Nuestra sociedad occidental está en crisis. No se trata solo de una crisis moral y de valores, o social, política e institucional, por grave que pueda ser. Se trata de un profundo cambio cultural. No estamos en una época de cambios, sino en un verdadero «cambio de época». Nuestro tiempo es como una «época de perplejidades», es decir, de incertidumbres, confusiones y dudas.

Más allá de todas estas crisis, hay una crisis que atraviesa el corazón de los hombres. Es una crisis radical, existencial, espiritual: una crisis que afecta al ser y a la existencia misma, a su sentido, a su validez, a su orientación fundamental. La «ruptura con la realidad» es una tendencia que se ha hecho predominante en nuestro tiempo. El hombre de hoy, con mucha frecuencia, no sabe ya --y muchos no lo quieren saber-- por qué ni para qué vive. Nuestro mundo occidental está lleno de muchas pequeñas cosas que facilitan y hacen cómoda la vida del hombre. Pero el bienestar material no llena su corazón.

En medio del cansancio y la desorientación actuales, el hombre siente la necesidad de un sentido, de un camino, de una razón por la que vivir y esperar, siente la necesidad de solidez, de verdad, de bien, de belleza y de eternidad.
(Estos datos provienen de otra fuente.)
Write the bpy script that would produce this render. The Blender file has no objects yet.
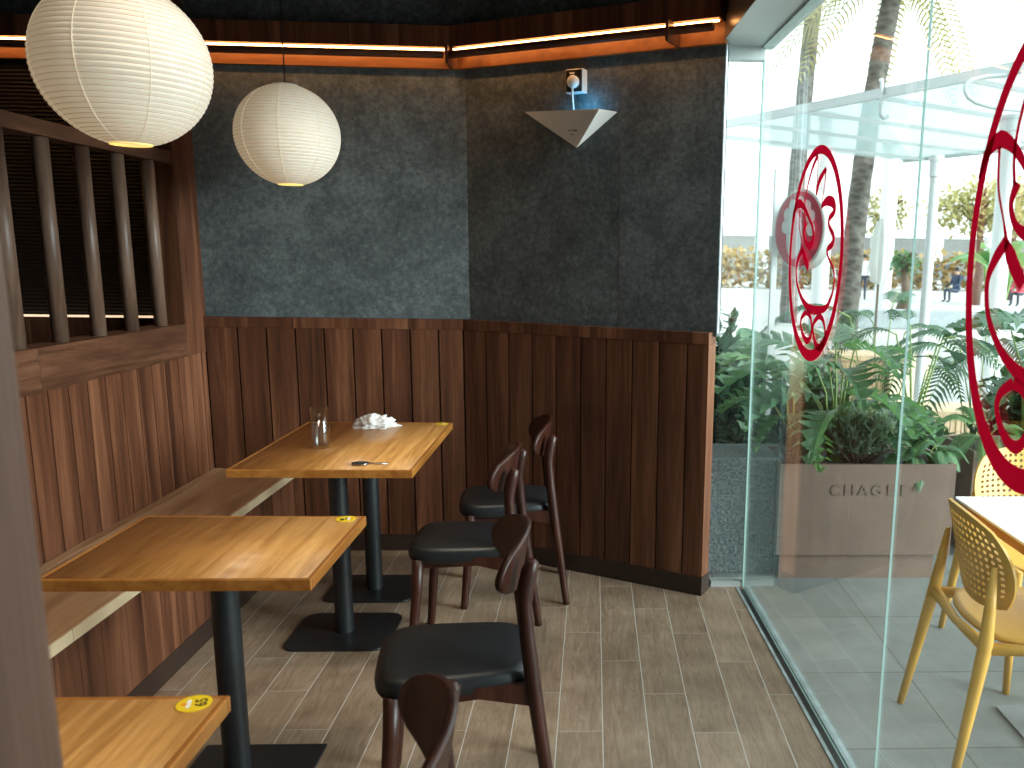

En este contexto aparece la vigencia, más actual que nunca, de la parábola evangélica del tesoro escondido en el campo, que escuchamos en este domingo. Quien encuentra este tesoro, va, vende cuanto tiene y compra el campo, para adquirir ese tesoro: es el reino de Dios, es Dios mismo. Es el acontecimiento del encuentro con Dios mismo y su amor en Jesucristo. Un descubrimiento que ilumina todos los rincones de la existencia y de la realidad. Pese a todo lo que se diga, también el hombre actual sigue buscando inconscientemente ese tesoro, que vale más que todo, que salva su vida y le da una razón para vivir, amar, luchar y tener esperanza.